» **Do this**:
Without the pictures, can you quote each line below exactly?

» **Stored data**:
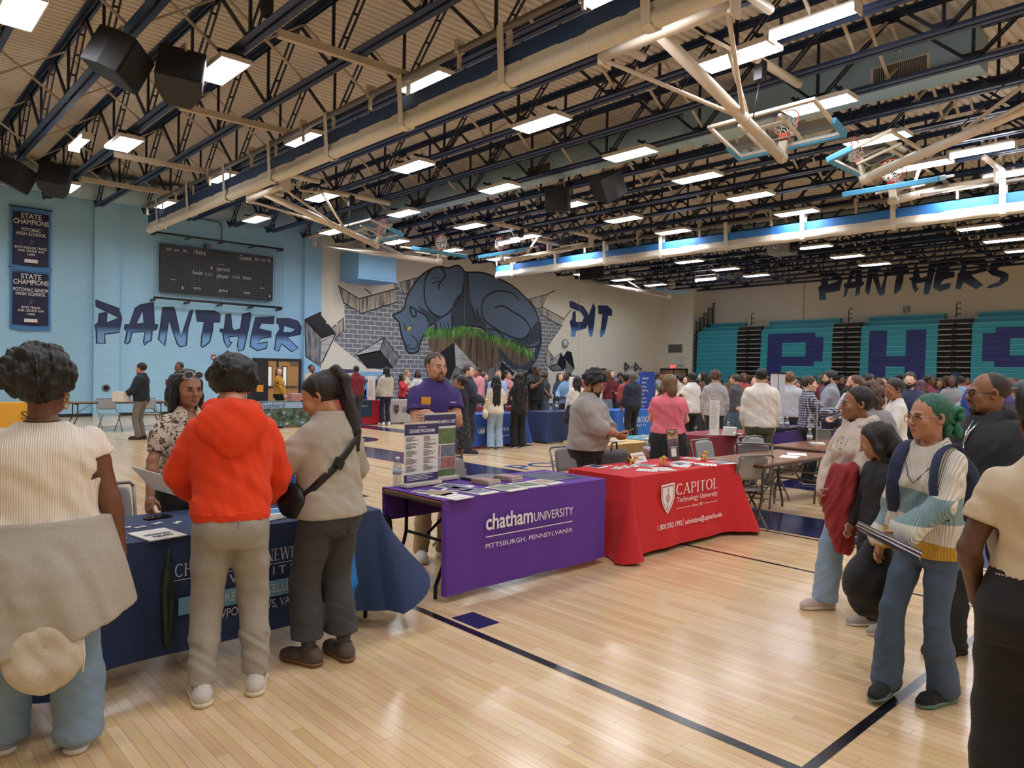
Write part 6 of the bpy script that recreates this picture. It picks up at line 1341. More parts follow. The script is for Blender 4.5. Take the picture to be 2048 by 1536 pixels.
def hair_vf(style, h, vol=1.0, ln=.3, seed=1):
    def make():
        lo, hi = [-.15, -.20, -.05], [.15, .17, .30]
        if style in ('long', 'ponytail', 'bob', 'wavy'): lo[2] = -ln-.05; lo[1] = -.26
        if style in ('afro', 'curly', 'puff'): lo = [-.24, -.27, -.1-(ln if style == 'curly' else 0)*.6]; hi = [.24, .2, .36]
        v = Vol(lo, hi, h); e = .008*vol
        if style in ('bun', 'ponytail', 'short', 'buzz', 'bald', 'long', 'wavy', 'bob', 'quiff'): v.ell((0, -.024-.2*e, .147), (.0775+e*.9, .0985+e, .088+e*1.25))
        else: v.ell((0, -.015, .148), (.079+e, .100+e, .090+e*1.25))
        if style in ('short', 'messy', 'buzz', 'quiff'): line = ([-.12, -.07, -.02, .02, .05, .085, .12], [.045, .05, .085, .10, .15, .185, .20])
        elif style == 'bald': line = ([-.12, -.07, -.02, .03, .06, .12], [.05, .06, .10, .12, .5, .5])
        else: line = ([-.14, -.09, -.02, .015, .04, .065, .085, .10], [.02, .03, .06, .10, .165, .197, .212, .225])
        if style == 'quiff': v.ell((0, .055, .225), (.06, .045, .025*vol), .03)
        if style == 'messy':
            rg = np.random.default_rng(seed)
            for i in range(230):
                a, b = rg.uniform(0, 2*PI), rg.uniform(-.15, 1.5); d = V3(math.cos(a)*math.cos(b), math.sin(a)*math.cos(b), math.sin(b)); p = V3(0, -.015, .145)+d*(V3(.080, .100, .092)+.9*e)
                if p[1] > .05 and p[2] < .17 or p[2] < .09 and p[1] > 0: continue
                t = unit(d*.7+V3(rg.normal(0, .6), rg.normal(0, .6)-.1, rg.normal(-.1, .5))); q = p+t*rg.uniform(.010, .034)*min(vol, 1.3); v.cap(p, q, .020, .004, .02)
        d0 = lambda X, Y, Z: (np.interp(Y, line[0], line[1]).astype(f4)-Z)*.8+X*0
        sl, X, Y, Z = v.sub(v.lo, v.lo+v.h*v.n); v.v = np.maximum(v.v, d0(X, Y, Z))
        if style in ('long', 'wavy'):
            for q in (-1, 1):
                v.chain([(q*.072, -.01, .15), (q*.085, -.015, .06), (q*.088, -.02, -.06), (q*.08, -.02, -min(ln, .28))], [.022, .026*vol, .028*vol, .012], .03)
            v.chain([(-.035, -.07, .14), (-.04, -.095, .0), (-.04, -.11, -ln*.6), (-.025, -.115, -ln)], [.05, .048*vol, .045*vol, .014], .03); v.chain([(.035, -.07, .14), (.04, -.095, 0), (.04, -.11, -ln*.6), (.025, -.115, -ln)], [.05, .048*vol, .045*vol, .014], .03)
        if style == 'bob':
            for q in (-1, 1): v.chain([(q*.07, -.01, .15), (q*.085, -.02, .05), (q*.07, -.03, -ln)], [.025, .03*vol, .015], .03)
            v.chain([(0, -.07, .14), (0, -.09, .03), (0, -.08, -ln)], [.075, .07*vol, .03], .03)
        if style == 'ponytail':
            v.ell((0, -.098, .20), (.028, .03, .03), .02); v.chain([(0, -.11, .205), (.004, -.15, .205), (.008, -.165, .14), (.012, -.13, .03), (.016, -.085, -ln*.45), (.02, -.05, -ln*.75)], [.02, .028, .038, .042, .034, .008], .01)
        if style == 'bun': v.ell((0, -.115, .13), (.045, .042, .045), .015)
        if style in ('afro', 'puff'):
            rg = np.random.default_rng(seed)
            if style == 'afro': v.ell((0, -.04, .165), (.105*vol, .105*vol, .095*vol), .03)
            else: v.ell((0, -.08, .185), (.115*vol, .10*vol, .09*vol), .02)
            for i in range(170):
                d = unit(rg.normal(0, 1, 3)); c = V3(0, -.04, .165) if style == 'afro' else V3(0, -.08, .185); p = c+d*V3(.105, .10, .09)*vol
                if p[1] > .055 and p[2] < .2 or p[2] < .075: continue
                v.ell(p, [rg.uniform(.012, .026)]*3, .012)
        if style == 'curly':
            rg = np.random.default_rng(seed)
            for i in range(160):
                a, b = rg.uniform(PI*.95, PI*2.05), rg.uniform(-1.2, 1.4); d = V3(math.cos(a)*math.cos(b), math.sin(a)*math.cos(b), math.sin(b)); p = V3(0, -.03, .11)+d*V3(.095, .10, .11+ln*.5*(d[2] < 0))*vol; v.ell(p, [rg.uniform(.016, .03)]*3, .014)
        am = {'buzz': .0005, 'bald': .0005}.get(style, .0035)
        v.ripple(am, 150, 120, 22, seed)
        if style not in ('buzz', 'bald', 'bun'): v.ripple(.004, 60, 50, 14, seed+5)
        return v.mesh()
    return cached(('hair', style, h, round(vol, 2), round(ln, 2), seed), make)
SKIN = {}
def skin(c):
    if c not in SKIN:
        m = mat('skin '+c, c, rough=.45, bump=.05, bscale=300, var=.05, vscale=6); SKIN[c] = m
        B = m.node_tree.nodes['Principled BSDF']; B.inputs['Subsurface Weight'].default_value = .06; B.inputs['Subsurface Radius'].default_value = (.02, .008, .005)
    return SKIN[c]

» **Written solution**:
Write part 6 of the bpy script that recreates this picture. It picks up at line 1341. More parts follow. The script is for Blender 4.5. Take the picture to be 2048 by 1536 pixels.
def hair_vf(style, h, vol=1.0, ln=.3, seed=1):
    def make():
        lo, hi = [-.15, -.20, -.05], [.15, .17, .30]
        if style in ('long', 'ponytail', 'bob', 'wavy'): lo[2] = -ln-.05; lo[1] = -.26
        if style in ('afro', 'curly', 'puff'): lo = [-.24, -.27, -.1-(ln if style == 'curly' else 0)*.6]; hi = [.24, .2, .36]
        v = Vol(lo, hi, h); e = .008*vol
        if style in ('bun', 'ponytail', 'short', 'buzz', 'bald', 'long', 'wavy', 'bob', 'quiff'): v.ell((0, -.024-.2*e, .147), (.0775+e*.9, .0985+e, .088+e*1.25))
        else: v.ell((0, -.015, .148), (.079+e, .100+e, .090+e*1.25))
        if style in ('short', 'messy', 'buzz', 'quiff'): line = ([-.12, -.07, -.02, .02, .05, .085, .12], [.045, .05, .085, .10, .15, .185, .20])
        elif style == 'bald': line = ([-.12, -.07, -.02, .03, .06, .12], [.05, .06, .10, .12, .5, .5])
        else: line = ([-.14, -.09, -.02, .015, .04, .065, .085, .10], [.02, .03, .06, .10, .165, .197, .212, .225])
        if style == 'quiff': v.ell((0, .055, .225), (.06, .045, .025*vol), .03)
        if style == 'messy':
            rg = np.random.default_rng(seed)
            for i in range(230):
                a, b = rg.uniform(0, 2*PI), rg.uniform(-.15, 1.5); d = V3(math.cos(a)*math.cos(b), math.sin(a)*math.cos(b), math.sin(b)); p = V3(0, -.015, .145)+d*(V3(.080, .100, .092)+.9*e)
                if p[1] > .05 and p[2] < .17 or p[2] < .09 and p[1] > 0: continue
                t = unit(d*.7+V3(rg.normal(0, .6), rg.normal(0, .6)-.1, rg.normal(-.1, .5))); q = p+t*rg.uniform(.010, .034)*min(vol, 1.3); v.cap(p, q, .020, .004, .02)
        d0 = lambda X, Y, Z: (np.interp(Y, line[0], line[1]).astype(f4)-Z)*.8+X*0
        sl, X, Y, Z = v.sub(v.lo, v.lo+v.h*v.n); v.v = np.maximum(v.v, d0(X, Y, Z))
        if style in ('long', 'wavy'):
            for q in (-1, 1):
                v.chain([(q*.072, -.01, .15), (q*.085, -.015, .06), (q*.088, -.02, -.06), (q*.08, -.02, -min(ln, .28))], [.022, .026*vol, .028*vol, .012], .03)
            v.chain([(-.035, -.07, .14), (-.04, -.095, .0), (-.04, -.11, -ln*.6), (-.025, -.115, -ln)], [.05, .048*vol, .045*vol, .014], .03); v.chain([(.035, -.07, .14), (.04, -.095, 0), (.04, -.11, -ln*.6), (.025, -.115, -ln)], [.05, .048*vol, .045*vol, .014], .03)
        if style == 'bob':
            for q in (-1, 1): v.chain([(q*.07, -.01, .15), (q*.085, -.02, .05), (q*.07, -.03, -ln)], [.025, .03*vol, .015], .03)
            v.chain([(0, -.07, .14), (0, -.09, .03), (0, -.08, -ln)], [.075, .07*vol, .03], .03)
        if style == 'ponytail':
            v.ell((0, -.098, .20), (.028, .03, .03), .02); v.chain([(0, -.11, .205), (.004, -.15, .205), (.008, -.165, .14), (.012, -.13, .03), (.016, -.085, -ln*.45), (.02, -.05, -ln*.75)], [.02, .028, .038, .042, .034, .008], .01)
        if style == 'bun': v.ell((0, -.115, .13), (.045, .042, .045), .015)
        if style in ('afro', 'puff'):
            rg = np.random.default_rng(seed)
            if style == 'afro': v.ell((0, -.04, .165), (.105*vol, .105*vol, .095*vol), .03)
            else: v.ell((0, -.08, .185), (.115*vol, .10*vol, .09*vol), .02)
            for i in range(170):
                d = unit(rg.normal(0, 1, 3)); c = V3(0, -.04, .165) if style == 'afro' else V3(0, -.08, .185); p = c+d*V3(.105, .10, .09)*vol
                if p[1] > .055 and p[2] < .2 or p[2] < .075: continue
                v.ell(p, [rg.uniform(.012, .026)]*3, .012)
        if style == 'curly':
            rg = np.random.default_rng(seed)
            for i in range(160):
                a, b = rg.uniform(PI*.95, PI*2.05), rg.uniform(-1.2, 1.4); d = V3(math.cos(a)*math.cos(b), math.sin(a)*math.cos(b), math.sin(b)); p = V3(0, -.03, .11)+d*V3(.095, .10, .11+ln*.5*(d[2] < 0))*vol; v.ell(p, [rg.uniform(.016, .03)]*3, .014)
        am = {'buzz': .0005, 'bald': .0005}.get(style, .0035)
        v.ripple(am, 150, 120, 22, seed)
        if style not in ('buzz', 'bald', 'bun'): v.ripple(.004, 60, 50, 14, seed+5)
        return v.mesh()
    return cached(('hair', style, h, round(vol, 2), round(ln, 2), seed), make)
SKIN = {}
def skin(c):
    if c not in SKIN:
        m = mat('skin '+c, c, rough=.45, bump=.05, bscale=300, var=.05, vscale=6); SKIN[c] = m
        B = m.node_tree.nodes['Principled BSDF']; B.inputs['Subsurface Weight'].default_value = .06; B.inputs['Subsurface Radius'].default_value = (.02, .008, .005)
    return SKIN[c]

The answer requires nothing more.